Which Yorkshire sports star would you like to take for lunch, and why? Can I have two? It would have to be the Brownlee brothers. Alastair and Jonathan epitomise what is great about sport. Hard work, passion and rooted in where they come from. Whilst beating the world at triathlon, they both grew up running fell races in the hills around Haworth, as I have a lot slower! It’s a modest sport where you can be on the start line with some of the best in the world and be out there getting muddy in the hills.

The Brownlee brothers

The Brownlee brothers

What do you think gives Yorkshire its unique identity? My grandfather who lived all his life in Norfolk used to go to Yorkshire for his holiday every year. He was genuinely bemused when people asked why he would want to go anywhere else. His passion for the county enthused me. All life is here, coast and country, thriving cities and market towns. Open space and heritage packed places to visit.

How do you immerse yourself in Yorkshire’s cultural life? Culture and arts are an important part of my life. I grew up in a musical household. My dad was in a band that supported Pink Floyd, Queen and others. I love all forms of music. From going to see Opera North to a local gig in a bar like Grayston Unity in Halifax, the smallest venue in the country with great beer too. We also have thriving locations for theatre and art. Hepworth Gallery in Wakefield and Square Chapel Arts Centre in Halifax are personal favourites.

Do you have a favourite restaurant or pub? Yorkshire is an outstanding place to eat as recent accolades show. As a bit of a foodie, I can be choosy! My current favourite is Ricci’s Tapas at Dean Clough in Halifax, it’s always buzzing and vibrant. Best tapas I have had outside Spain.

How has Yorkshire influenced your work? Moving to Yorkshire in 2010 and taking on the redevelopment of the Piece Hall has changed my life. I joke sometimes that this awesome and unique building feels like a part of me. The project has taught me about vision, persistence and care, as well as understanding that the hardest things to do are usually the most worthwhile.

Who is your favourite Yorkshire author/artist/performer? It is hard to say just one, but I’m going for Emily Brontë. I read Wuthering Heights when I was 16, and it blew me away. You can feel, smell and sense the environment the Brontës grew up in so much that when I went to Haworth in my early 20s I thought I had already been there.

If you had to name your Yorkshire ‘hidden gem’, what or where would it be? There are so many special places on the many paths, trails and bridleways to walk and run along in the Calder Valley. A special one for me is Lumb Falls, a spot for wild swimming, if that’s your thing, and on the route of Hebden 22, a wonderful (and always sold out!) Long Distance Walking Association event that takes place every year in freezing January. It’s very evocative of real Ted Hughes country, a place of peace and reflection.
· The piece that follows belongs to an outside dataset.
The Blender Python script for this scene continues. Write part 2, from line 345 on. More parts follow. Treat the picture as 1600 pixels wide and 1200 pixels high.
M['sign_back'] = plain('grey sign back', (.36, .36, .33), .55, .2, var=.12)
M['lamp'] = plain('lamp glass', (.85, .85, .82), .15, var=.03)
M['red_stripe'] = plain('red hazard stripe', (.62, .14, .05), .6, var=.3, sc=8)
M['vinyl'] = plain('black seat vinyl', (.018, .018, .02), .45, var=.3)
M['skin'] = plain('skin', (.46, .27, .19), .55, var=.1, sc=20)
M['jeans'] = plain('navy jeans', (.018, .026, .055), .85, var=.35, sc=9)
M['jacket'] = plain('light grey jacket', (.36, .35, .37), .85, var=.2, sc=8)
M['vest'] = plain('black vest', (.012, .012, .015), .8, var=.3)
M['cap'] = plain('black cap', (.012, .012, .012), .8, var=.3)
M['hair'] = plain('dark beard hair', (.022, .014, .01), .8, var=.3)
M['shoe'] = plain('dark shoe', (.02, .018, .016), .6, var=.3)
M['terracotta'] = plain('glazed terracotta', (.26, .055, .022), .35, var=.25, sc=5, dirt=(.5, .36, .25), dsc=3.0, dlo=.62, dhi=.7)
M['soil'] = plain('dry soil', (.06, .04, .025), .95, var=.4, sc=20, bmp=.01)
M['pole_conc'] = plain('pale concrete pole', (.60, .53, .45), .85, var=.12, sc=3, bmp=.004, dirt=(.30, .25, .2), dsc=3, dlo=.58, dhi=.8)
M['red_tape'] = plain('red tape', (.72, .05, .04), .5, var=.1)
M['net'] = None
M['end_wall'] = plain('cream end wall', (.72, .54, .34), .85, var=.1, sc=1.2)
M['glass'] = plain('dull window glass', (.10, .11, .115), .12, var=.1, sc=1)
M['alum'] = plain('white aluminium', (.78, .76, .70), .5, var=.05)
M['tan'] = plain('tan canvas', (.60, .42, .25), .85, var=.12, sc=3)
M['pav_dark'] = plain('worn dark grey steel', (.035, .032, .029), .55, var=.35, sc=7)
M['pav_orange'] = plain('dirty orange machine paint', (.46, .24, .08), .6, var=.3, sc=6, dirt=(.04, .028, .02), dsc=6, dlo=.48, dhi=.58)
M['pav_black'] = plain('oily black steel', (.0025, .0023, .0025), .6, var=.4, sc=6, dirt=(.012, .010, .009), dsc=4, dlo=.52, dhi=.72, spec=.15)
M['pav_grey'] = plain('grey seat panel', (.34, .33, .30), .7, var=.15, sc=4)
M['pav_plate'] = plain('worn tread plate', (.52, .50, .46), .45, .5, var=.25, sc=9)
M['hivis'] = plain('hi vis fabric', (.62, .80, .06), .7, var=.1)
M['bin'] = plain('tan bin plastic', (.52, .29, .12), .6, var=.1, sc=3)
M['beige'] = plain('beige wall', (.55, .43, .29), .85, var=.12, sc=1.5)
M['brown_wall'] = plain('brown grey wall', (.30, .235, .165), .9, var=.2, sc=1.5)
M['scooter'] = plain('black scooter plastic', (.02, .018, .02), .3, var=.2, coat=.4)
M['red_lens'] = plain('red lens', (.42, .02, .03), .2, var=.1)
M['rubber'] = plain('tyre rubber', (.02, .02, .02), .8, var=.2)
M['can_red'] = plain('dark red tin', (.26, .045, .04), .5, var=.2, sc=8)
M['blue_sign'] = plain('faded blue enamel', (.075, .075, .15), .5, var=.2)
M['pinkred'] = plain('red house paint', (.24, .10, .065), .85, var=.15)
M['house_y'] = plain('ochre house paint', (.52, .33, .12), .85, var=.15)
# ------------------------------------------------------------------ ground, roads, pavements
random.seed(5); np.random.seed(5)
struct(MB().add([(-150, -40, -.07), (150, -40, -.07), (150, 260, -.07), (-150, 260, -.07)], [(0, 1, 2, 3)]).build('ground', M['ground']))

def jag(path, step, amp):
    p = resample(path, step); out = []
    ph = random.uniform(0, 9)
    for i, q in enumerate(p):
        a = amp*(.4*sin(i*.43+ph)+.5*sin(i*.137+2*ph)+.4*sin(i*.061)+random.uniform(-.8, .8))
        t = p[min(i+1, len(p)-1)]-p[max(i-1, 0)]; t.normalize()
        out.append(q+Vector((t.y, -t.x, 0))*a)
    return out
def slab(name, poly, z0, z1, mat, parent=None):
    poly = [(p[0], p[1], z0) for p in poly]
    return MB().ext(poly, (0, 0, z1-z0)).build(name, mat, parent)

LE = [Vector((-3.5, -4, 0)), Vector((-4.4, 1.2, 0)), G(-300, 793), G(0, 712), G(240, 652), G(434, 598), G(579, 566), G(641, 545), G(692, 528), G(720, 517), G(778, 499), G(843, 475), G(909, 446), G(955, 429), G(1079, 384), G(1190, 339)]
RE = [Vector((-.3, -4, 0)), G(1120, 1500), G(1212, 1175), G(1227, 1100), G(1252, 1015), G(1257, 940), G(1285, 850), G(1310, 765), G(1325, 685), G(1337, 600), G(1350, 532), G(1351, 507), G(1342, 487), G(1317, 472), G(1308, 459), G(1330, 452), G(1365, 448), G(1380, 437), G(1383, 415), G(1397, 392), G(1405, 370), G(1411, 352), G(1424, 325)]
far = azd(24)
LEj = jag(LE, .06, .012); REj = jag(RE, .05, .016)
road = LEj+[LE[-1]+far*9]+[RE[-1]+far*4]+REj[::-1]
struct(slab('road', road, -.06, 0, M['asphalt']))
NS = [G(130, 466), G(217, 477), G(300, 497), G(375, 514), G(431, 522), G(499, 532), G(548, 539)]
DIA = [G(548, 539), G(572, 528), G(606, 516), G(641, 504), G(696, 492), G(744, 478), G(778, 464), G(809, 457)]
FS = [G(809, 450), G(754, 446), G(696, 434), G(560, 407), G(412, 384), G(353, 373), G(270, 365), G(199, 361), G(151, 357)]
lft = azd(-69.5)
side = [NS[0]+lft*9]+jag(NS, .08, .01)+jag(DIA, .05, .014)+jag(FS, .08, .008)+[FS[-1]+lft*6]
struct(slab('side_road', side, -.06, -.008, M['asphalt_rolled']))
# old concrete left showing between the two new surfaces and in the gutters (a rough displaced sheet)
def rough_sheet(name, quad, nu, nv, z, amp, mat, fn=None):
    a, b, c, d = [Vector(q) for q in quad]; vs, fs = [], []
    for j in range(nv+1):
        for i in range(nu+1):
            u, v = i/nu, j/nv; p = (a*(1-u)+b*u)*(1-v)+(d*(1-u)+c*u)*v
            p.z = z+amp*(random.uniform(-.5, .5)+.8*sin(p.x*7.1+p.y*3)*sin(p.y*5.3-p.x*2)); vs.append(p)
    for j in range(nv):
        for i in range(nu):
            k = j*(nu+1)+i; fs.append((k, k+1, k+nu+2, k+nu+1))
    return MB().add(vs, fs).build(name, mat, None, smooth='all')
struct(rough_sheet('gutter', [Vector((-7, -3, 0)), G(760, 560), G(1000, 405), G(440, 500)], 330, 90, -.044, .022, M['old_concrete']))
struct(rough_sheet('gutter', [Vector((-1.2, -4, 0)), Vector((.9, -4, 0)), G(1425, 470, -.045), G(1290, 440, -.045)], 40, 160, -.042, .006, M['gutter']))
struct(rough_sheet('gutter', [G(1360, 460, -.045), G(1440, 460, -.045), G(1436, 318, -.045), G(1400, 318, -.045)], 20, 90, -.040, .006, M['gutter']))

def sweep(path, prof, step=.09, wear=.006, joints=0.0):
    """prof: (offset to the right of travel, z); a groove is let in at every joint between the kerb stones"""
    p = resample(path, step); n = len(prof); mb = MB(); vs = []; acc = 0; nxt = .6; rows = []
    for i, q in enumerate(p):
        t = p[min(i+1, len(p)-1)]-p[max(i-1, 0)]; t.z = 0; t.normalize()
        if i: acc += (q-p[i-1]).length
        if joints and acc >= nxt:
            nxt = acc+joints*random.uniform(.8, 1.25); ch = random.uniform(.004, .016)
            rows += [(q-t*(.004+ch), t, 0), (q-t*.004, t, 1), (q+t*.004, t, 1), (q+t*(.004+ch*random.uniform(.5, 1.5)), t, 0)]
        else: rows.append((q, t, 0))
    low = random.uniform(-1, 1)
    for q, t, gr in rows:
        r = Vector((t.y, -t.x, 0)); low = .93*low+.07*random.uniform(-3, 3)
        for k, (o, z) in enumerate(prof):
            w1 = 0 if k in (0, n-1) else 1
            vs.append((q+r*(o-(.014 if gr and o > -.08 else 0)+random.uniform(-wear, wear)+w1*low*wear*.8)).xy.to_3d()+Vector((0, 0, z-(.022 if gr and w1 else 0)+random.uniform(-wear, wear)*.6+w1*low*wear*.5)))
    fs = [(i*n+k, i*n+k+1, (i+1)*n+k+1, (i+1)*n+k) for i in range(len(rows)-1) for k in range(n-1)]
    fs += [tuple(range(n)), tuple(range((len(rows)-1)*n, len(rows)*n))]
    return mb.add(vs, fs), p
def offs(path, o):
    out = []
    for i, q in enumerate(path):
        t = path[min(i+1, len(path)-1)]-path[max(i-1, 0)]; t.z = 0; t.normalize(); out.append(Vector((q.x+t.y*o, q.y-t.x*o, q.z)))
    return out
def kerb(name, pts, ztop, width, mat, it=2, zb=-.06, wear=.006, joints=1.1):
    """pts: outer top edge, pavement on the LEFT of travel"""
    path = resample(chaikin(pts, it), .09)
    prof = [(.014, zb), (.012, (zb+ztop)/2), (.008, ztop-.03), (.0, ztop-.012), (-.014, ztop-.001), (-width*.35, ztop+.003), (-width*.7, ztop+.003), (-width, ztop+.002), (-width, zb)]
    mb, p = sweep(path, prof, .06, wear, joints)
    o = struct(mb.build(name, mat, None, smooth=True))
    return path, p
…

What are you working on at the moment? I took up the post of Chief Executive in June 2017. The first few months have been a whirlwind of openings, the Piece Hall, Square Chapel, and the new Central Library. There is more to follow with the Leeds Beckett University Business Centre opening next to the Piece Hall in 2018. I see my task as making sure this is a catalyst for new opportunities, investment and focus across the whole of Calderdale.